### Input for this task
--- start ---
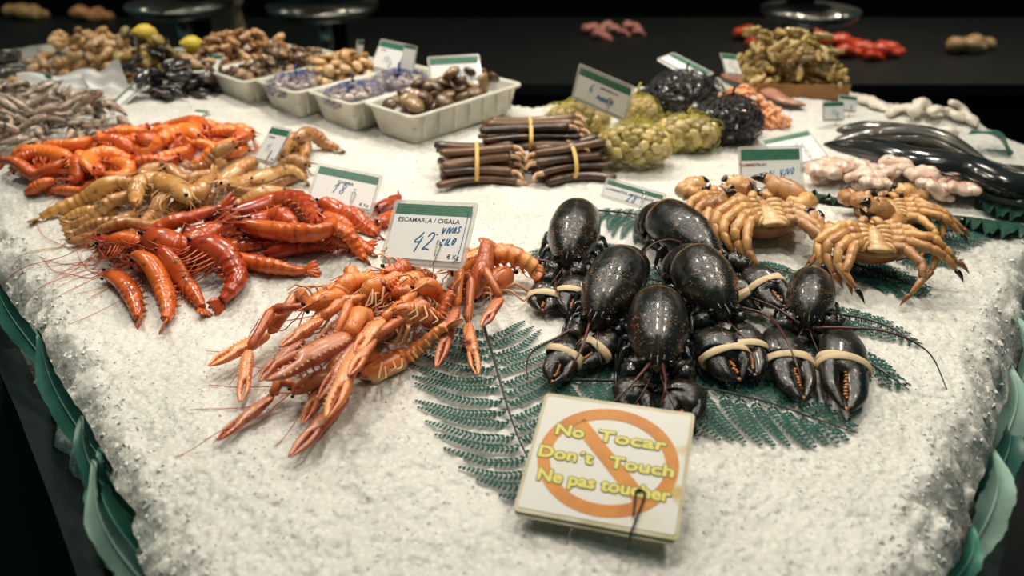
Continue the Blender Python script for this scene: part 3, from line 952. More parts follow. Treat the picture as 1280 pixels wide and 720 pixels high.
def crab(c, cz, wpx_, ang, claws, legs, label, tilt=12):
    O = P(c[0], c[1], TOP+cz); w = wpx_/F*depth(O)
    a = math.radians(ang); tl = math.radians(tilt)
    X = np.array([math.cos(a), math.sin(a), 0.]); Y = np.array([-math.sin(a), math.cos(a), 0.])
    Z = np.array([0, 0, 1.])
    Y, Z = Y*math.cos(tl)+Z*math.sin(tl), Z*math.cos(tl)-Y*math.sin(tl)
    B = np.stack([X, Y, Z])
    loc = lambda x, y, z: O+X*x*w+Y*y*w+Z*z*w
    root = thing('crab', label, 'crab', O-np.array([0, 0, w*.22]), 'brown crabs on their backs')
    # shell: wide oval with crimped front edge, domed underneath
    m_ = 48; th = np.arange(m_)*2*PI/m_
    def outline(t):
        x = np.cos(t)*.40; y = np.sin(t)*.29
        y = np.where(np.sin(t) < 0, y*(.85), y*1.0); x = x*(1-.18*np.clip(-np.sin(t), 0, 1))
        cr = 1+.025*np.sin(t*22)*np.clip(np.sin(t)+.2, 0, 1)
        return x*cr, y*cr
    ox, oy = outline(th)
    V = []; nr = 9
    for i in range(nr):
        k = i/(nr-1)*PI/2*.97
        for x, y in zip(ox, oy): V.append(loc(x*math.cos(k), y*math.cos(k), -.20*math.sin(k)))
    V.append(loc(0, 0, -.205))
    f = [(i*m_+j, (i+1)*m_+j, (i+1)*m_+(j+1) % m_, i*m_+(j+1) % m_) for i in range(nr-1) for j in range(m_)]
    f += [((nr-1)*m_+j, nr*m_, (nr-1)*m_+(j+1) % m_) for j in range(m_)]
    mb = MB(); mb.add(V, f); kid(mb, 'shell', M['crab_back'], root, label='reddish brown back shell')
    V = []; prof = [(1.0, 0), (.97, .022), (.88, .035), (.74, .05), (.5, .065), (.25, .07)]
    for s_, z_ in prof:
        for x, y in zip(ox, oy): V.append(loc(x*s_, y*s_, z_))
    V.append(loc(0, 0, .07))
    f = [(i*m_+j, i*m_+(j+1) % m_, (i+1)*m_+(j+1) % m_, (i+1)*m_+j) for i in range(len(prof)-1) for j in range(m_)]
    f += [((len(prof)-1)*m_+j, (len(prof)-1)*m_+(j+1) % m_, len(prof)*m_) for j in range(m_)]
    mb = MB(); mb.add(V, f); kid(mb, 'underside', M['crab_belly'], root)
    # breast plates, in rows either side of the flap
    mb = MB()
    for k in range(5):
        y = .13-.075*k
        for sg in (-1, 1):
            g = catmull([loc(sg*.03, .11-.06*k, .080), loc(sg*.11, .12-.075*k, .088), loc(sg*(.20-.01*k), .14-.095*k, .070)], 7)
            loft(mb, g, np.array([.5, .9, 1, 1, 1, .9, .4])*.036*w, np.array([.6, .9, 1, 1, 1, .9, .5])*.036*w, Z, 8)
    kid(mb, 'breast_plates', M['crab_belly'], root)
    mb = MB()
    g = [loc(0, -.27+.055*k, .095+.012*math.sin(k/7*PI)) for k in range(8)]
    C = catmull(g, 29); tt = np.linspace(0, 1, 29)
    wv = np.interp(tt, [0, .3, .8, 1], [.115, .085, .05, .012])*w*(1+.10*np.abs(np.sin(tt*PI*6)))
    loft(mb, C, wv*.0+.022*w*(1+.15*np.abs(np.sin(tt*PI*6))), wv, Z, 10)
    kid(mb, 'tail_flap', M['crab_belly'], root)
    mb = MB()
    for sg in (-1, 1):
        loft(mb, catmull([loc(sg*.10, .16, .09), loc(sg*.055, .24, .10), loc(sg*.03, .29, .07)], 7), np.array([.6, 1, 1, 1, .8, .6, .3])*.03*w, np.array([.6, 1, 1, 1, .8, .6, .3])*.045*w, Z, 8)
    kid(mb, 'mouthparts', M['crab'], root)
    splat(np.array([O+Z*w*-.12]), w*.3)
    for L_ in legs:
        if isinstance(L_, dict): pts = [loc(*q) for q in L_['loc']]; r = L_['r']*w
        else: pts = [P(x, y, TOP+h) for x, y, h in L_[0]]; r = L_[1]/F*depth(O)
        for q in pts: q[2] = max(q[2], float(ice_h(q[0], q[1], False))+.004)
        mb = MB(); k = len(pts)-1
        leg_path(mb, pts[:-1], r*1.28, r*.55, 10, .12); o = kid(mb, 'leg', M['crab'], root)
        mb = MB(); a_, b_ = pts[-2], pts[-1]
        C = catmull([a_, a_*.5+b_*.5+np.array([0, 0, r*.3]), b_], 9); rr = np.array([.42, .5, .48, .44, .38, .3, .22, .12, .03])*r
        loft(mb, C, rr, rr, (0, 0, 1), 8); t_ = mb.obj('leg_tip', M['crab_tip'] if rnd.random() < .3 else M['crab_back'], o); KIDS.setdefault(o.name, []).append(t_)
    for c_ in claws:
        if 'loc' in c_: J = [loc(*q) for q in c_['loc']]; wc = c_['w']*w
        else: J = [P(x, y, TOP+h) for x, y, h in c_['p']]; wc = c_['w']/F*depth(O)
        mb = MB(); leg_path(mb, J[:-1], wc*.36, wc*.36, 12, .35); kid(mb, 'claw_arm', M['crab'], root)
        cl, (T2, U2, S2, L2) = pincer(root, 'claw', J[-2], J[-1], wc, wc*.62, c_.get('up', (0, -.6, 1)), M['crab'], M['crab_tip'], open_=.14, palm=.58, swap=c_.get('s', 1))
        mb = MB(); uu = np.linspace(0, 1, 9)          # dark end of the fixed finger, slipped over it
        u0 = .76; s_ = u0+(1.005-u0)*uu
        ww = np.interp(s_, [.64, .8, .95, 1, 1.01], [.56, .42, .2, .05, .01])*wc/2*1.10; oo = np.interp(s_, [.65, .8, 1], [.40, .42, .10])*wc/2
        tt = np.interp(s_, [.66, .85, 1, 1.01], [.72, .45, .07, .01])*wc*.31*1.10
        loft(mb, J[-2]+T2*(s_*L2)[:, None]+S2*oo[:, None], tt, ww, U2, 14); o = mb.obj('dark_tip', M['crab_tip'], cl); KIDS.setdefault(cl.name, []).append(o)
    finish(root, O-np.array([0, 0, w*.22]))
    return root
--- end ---
--- start ---
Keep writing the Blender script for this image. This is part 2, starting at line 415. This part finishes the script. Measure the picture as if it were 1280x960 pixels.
--- end ---
--- start ---
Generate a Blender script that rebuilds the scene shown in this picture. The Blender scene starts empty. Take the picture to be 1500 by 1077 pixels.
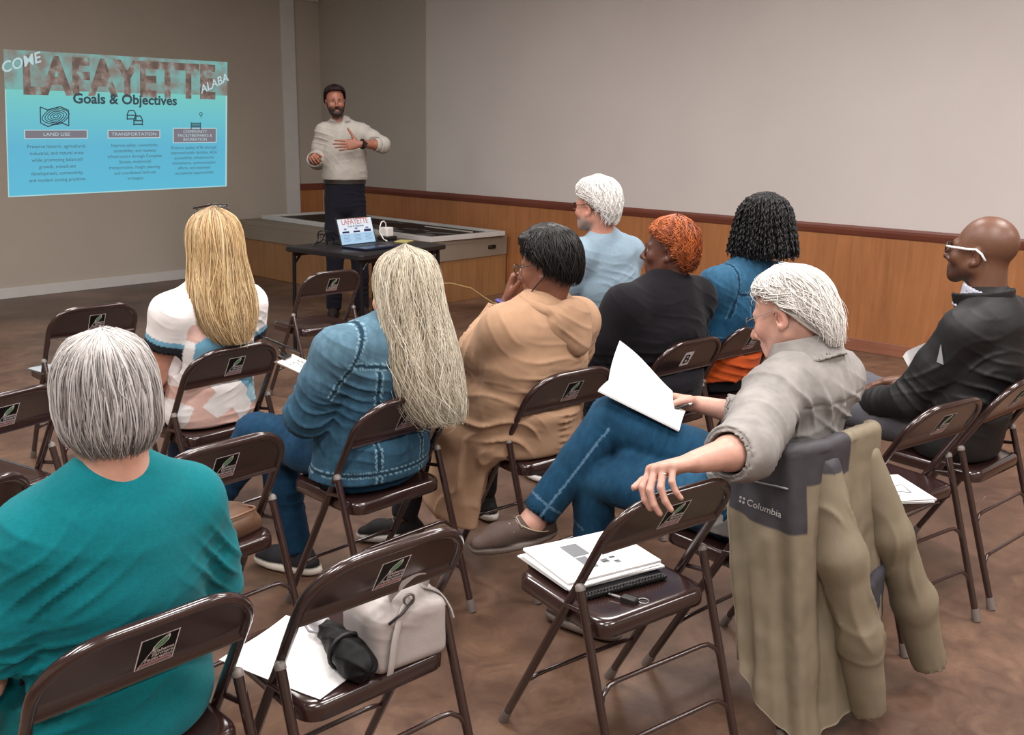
--- end ---
### Exercise
List all lines from the entries that include the word "pixels".

### Complete answer
Continue the Blender Python script for this scene: part 3, from line 952. More parts follow. Treat the picture as 1280 pixels wide and 720 pixels high.
Keep writing the Blender script for this image. This is part 2, starting at line 415. This part finishes the script. Measure the picture as if it were 1280x960 pixels.
Generate a Blender script that rebuilds the scene shown in this picture. The Blender scene starts empty. Take the picture to be 1500 by 1077 pixels.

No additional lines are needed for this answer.